Well, there is a car here that rides better and quieter. For this tester, it’s at least the moral victor of this contest. The isolation and sophistication of the iX’s ride is really very special indeed. Both of our test cars rode on optional 22in wheels, but the iX’s cushioned, deft ride made the EQS’s actually seem a little clunky at times, over the very sharpest edges and nastiest craggy ruts. 

The EQS rides softly; it wafts, sure enough. But it trips up occasionally too, when you can suddenly tell it’s riding on big rims with little in the way of tyre sidewall. By contrast, you might quite reasonably assume that the BMW’s wheels were a good two inches smaller; no doubt in part because its SUV wheel arches make room for that bit more sidewall anyway, but also simply because it smothers, smudges and filters away the nastiest parts of the surface so much more consistently.

You could say there’s one good reason to pick the Mercedes here, and many more the BMW; or you could say there are 400 good reasons to decide the other way. I reckon you would be over-simplifying a complicated equation that has just played itself out here in either case, so different are the contrasting philosophies that have produced these forward-looking flagship models.

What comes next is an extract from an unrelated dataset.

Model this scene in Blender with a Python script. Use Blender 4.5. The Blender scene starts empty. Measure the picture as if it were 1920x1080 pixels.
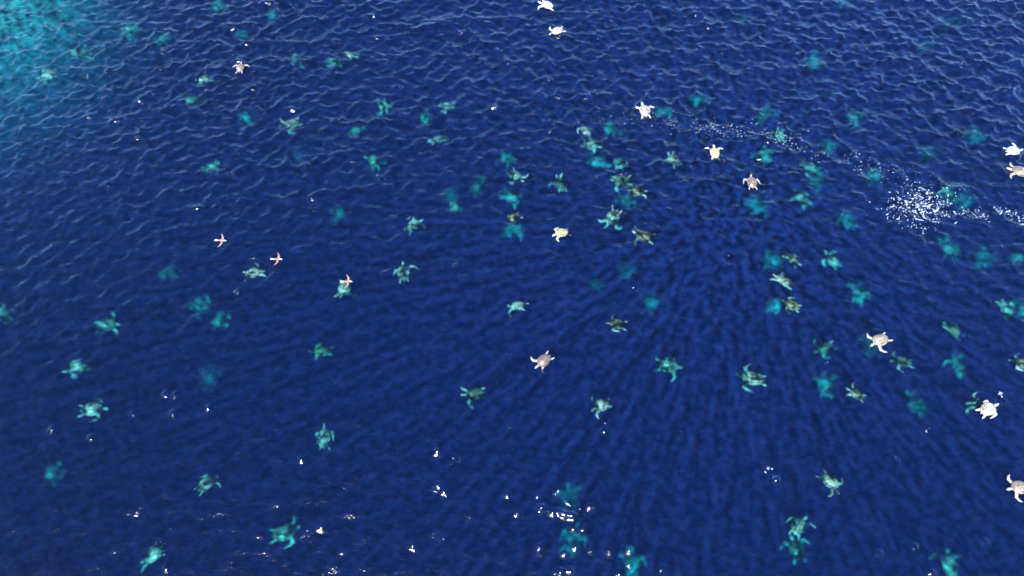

But the completeness, the thoroughness and the unexpected informality of the iX mark it out as the superior car overall – to me, at least. By being more versatile and inclusive and that bit less stuffy and monolithic than the EQS, it feels more modern than 100 digital touchscreens could compensate for. It feels more like a luxury car ready to take us to the next age of personal transport, rather than one that just has come from it. And I know which of those I would rather get into.